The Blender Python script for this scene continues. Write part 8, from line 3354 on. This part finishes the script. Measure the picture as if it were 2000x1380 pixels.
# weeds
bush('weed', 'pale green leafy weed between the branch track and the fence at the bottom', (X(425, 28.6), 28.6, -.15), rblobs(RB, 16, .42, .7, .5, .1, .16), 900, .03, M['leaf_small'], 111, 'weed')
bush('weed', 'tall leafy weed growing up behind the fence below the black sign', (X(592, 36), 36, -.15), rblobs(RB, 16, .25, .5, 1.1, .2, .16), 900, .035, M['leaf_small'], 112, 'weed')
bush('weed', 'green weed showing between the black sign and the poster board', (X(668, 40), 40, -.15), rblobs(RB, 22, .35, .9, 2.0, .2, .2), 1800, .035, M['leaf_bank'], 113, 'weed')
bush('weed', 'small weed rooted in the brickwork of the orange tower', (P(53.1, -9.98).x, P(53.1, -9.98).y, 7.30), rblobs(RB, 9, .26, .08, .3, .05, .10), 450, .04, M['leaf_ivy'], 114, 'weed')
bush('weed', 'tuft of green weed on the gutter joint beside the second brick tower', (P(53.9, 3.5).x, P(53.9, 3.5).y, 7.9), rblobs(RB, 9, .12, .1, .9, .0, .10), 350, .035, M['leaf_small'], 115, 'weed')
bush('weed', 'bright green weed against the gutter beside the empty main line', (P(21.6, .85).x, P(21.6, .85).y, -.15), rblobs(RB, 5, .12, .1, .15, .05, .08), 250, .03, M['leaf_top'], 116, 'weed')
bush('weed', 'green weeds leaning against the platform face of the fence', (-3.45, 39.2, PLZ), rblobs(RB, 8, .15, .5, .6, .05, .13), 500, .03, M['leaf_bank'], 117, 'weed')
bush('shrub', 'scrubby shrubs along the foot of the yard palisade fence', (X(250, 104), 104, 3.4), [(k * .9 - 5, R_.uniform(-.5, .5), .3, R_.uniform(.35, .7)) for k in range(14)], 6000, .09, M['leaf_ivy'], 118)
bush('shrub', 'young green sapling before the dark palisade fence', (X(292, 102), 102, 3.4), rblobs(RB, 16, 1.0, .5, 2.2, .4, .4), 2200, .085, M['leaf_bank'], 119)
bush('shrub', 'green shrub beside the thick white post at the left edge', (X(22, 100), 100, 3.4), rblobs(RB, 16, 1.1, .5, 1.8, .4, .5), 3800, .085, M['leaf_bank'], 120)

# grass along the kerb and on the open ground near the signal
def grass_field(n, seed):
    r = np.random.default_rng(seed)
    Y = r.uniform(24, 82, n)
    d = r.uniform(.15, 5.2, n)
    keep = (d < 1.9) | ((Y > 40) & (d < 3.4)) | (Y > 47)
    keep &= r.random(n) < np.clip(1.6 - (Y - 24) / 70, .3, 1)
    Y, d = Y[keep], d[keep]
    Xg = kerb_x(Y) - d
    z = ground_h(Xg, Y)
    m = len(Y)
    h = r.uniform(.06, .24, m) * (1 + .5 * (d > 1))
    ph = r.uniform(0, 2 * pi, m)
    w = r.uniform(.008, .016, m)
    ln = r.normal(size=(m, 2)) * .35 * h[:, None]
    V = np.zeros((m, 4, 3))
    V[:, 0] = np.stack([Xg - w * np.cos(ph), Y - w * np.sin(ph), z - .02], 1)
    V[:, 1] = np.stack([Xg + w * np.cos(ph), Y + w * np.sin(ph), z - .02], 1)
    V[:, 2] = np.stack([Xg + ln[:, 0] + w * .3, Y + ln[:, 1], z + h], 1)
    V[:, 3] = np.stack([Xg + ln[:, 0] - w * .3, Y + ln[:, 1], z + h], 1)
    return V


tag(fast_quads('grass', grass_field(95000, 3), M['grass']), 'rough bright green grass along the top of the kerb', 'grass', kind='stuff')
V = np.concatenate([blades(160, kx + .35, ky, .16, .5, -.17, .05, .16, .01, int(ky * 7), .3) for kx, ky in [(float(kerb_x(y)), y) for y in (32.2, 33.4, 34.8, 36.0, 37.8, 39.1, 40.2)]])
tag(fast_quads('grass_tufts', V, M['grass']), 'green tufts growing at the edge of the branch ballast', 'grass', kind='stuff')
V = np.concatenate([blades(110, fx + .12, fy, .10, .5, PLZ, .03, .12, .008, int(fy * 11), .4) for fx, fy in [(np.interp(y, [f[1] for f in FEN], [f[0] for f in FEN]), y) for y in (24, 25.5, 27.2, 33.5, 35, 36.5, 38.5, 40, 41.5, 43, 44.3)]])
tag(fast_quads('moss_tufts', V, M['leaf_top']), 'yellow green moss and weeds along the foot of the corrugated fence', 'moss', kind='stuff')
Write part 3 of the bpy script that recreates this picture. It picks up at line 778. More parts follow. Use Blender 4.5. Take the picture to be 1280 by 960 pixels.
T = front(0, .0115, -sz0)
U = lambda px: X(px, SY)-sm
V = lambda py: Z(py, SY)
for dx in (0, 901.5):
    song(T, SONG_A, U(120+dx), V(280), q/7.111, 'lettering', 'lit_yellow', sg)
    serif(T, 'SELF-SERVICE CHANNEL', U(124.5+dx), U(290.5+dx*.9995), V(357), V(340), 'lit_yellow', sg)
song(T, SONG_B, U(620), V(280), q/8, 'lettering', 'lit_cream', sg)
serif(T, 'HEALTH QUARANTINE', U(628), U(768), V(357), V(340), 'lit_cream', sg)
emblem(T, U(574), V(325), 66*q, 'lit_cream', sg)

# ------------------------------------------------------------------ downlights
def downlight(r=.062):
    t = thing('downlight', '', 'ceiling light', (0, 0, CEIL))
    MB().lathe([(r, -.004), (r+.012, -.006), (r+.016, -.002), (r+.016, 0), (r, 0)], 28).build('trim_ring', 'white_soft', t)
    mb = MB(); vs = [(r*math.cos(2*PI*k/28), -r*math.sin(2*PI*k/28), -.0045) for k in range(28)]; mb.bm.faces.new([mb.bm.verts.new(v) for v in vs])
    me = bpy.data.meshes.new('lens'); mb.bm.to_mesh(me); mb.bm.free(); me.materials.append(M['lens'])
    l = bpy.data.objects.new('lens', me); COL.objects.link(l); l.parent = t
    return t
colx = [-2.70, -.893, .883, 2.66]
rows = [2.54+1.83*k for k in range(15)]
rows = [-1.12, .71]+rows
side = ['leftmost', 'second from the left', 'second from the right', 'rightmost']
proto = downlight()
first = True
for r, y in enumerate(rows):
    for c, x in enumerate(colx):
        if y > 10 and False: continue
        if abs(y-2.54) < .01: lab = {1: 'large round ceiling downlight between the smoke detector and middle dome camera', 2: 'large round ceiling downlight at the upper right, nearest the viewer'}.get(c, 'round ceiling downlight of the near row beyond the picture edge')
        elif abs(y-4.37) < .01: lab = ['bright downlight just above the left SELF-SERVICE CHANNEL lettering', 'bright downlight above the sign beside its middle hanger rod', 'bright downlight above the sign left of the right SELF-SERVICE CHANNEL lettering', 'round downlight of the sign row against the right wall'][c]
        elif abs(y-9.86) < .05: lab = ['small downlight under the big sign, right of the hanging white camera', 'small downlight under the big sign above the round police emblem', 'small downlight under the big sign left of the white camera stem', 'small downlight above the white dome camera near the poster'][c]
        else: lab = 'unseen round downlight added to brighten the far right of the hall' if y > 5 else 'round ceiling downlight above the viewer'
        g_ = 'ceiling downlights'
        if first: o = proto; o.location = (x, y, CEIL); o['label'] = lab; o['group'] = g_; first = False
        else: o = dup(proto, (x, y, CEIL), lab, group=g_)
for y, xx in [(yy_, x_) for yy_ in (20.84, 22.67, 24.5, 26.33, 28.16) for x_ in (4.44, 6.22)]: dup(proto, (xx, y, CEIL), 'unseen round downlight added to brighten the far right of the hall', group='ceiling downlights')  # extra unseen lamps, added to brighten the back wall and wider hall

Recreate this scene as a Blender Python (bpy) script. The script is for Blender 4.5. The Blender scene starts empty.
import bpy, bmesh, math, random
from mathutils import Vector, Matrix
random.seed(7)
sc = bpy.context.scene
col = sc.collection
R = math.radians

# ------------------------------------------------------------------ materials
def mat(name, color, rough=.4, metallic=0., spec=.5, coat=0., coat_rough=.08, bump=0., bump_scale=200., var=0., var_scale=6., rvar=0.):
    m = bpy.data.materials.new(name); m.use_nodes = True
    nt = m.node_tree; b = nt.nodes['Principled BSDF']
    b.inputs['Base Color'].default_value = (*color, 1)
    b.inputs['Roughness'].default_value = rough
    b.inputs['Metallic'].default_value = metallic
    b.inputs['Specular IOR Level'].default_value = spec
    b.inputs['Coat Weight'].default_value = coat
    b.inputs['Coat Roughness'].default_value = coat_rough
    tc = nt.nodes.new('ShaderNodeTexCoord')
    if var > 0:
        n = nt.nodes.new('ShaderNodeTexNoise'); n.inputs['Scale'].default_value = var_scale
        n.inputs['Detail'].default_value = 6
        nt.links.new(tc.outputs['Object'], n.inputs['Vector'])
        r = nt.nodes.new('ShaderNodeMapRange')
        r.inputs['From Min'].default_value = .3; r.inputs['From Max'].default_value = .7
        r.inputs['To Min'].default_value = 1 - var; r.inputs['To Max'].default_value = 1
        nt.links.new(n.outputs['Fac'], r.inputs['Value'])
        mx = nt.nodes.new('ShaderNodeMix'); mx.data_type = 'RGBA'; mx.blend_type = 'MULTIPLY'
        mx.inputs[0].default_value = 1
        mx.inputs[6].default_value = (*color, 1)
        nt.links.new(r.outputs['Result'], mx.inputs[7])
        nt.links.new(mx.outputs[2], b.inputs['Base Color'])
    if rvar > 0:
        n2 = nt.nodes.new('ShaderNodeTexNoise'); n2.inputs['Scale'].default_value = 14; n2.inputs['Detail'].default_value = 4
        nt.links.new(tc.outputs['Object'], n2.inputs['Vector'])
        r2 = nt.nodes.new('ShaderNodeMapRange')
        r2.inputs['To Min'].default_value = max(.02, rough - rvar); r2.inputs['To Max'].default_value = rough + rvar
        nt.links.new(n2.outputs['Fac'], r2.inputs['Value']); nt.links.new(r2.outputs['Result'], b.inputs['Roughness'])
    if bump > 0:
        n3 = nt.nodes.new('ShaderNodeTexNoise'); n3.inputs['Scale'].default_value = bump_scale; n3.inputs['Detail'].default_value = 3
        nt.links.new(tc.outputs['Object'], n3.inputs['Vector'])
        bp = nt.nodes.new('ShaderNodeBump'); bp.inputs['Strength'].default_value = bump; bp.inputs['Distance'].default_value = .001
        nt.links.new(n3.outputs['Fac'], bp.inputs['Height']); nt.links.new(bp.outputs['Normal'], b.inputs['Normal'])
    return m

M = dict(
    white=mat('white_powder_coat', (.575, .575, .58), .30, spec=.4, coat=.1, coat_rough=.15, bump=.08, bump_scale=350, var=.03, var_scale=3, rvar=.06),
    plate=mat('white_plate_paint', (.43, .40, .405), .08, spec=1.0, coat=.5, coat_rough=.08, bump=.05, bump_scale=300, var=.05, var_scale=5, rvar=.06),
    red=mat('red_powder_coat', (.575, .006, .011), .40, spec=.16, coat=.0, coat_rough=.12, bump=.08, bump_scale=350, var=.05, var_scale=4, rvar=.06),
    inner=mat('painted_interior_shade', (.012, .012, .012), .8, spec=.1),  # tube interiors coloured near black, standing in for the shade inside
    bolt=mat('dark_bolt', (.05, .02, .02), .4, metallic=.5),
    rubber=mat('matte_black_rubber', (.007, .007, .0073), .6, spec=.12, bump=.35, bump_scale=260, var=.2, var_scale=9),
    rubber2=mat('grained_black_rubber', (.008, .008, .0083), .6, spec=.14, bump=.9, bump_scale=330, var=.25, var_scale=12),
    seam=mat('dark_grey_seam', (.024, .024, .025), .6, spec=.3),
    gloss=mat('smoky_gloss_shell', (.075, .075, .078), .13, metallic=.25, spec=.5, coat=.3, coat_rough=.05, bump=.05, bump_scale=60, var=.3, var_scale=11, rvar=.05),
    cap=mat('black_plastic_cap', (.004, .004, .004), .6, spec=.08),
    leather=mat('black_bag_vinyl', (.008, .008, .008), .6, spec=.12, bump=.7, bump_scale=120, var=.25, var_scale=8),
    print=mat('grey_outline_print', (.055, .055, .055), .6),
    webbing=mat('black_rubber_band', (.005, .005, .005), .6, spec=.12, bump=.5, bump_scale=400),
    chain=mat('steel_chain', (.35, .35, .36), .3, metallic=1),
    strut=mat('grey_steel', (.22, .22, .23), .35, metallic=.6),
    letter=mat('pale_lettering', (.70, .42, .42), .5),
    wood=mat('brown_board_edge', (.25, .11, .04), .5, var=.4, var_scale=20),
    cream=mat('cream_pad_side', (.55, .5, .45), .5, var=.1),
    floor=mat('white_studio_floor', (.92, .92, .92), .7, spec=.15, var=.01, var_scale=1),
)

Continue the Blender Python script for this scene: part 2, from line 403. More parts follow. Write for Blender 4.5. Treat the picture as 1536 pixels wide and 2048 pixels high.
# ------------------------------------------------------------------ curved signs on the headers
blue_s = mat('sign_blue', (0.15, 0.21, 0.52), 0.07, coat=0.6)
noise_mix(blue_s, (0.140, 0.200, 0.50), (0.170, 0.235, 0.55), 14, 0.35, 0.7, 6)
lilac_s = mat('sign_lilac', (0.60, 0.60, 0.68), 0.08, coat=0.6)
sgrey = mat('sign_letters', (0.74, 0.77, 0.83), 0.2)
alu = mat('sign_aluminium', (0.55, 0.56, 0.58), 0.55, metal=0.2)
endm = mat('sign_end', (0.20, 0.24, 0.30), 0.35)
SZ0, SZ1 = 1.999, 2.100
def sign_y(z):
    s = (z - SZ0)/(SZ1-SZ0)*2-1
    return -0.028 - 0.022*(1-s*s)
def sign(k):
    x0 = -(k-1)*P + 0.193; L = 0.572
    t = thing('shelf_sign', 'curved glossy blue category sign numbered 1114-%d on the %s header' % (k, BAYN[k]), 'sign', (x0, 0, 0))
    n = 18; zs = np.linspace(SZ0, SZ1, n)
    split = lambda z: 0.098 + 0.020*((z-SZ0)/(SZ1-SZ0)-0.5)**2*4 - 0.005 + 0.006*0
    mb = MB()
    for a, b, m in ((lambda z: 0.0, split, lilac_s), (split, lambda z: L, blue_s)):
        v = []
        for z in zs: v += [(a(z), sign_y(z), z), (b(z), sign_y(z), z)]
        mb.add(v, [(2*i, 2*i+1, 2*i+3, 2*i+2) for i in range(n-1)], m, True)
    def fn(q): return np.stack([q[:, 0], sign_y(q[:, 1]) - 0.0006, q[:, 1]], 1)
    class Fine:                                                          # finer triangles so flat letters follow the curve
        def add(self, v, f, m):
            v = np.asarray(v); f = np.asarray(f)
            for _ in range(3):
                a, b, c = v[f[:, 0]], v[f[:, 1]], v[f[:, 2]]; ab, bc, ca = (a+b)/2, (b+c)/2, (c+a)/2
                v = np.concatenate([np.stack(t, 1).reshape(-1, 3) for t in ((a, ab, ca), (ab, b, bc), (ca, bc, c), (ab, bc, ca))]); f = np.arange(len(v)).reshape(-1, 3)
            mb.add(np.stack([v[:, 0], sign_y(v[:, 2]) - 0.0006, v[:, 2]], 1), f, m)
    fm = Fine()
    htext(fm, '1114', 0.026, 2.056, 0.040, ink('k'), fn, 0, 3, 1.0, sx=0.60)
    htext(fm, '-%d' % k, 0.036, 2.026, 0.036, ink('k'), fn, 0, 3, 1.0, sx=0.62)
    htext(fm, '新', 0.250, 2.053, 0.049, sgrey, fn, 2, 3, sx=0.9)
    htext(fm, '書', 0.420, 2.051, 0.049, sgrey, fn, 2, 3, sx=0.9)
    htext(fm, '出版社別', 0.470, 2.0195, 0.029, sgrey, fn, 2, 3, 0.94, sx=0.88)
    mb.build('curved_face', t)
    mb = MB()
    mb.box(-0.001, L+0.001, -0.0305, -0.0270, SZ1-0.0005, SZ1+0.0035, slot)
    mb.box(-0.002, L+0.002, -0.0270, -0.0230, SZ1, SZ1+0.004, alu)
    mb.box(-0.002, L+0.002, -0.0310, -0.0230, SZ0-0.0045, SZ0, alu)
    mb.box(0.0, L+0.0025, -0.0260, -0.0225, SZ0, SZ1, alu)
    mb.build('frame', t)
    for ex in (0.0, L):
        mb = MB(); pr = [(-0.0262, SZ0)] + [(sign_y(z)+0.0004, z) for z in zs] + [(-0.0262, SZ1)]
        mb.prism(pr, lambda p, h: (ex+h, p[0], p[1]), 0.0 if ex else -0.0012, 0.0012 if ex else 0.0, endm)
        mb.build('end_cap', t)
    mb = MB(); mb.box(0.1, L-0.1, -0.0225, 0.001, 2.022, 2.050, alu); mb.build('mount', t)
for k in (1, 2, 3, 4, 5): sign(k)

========

| SET PROBLEM |
Write out only the lines that run from the line containing "Recreate this scene" through the line containing "R = math.radians", both included, exactly as they appear above.

| FULL SOLUTION |
Recreate this scene as a Blender Python (bpy) script. The script is for Blender 4.5. The Blender scene starts empty.
import bpy, bmesh, math, random
from mathutils import Vector, Matrix
random.seed(7)
sc = bpy.context.scene
col = sc.collection
R = math.radians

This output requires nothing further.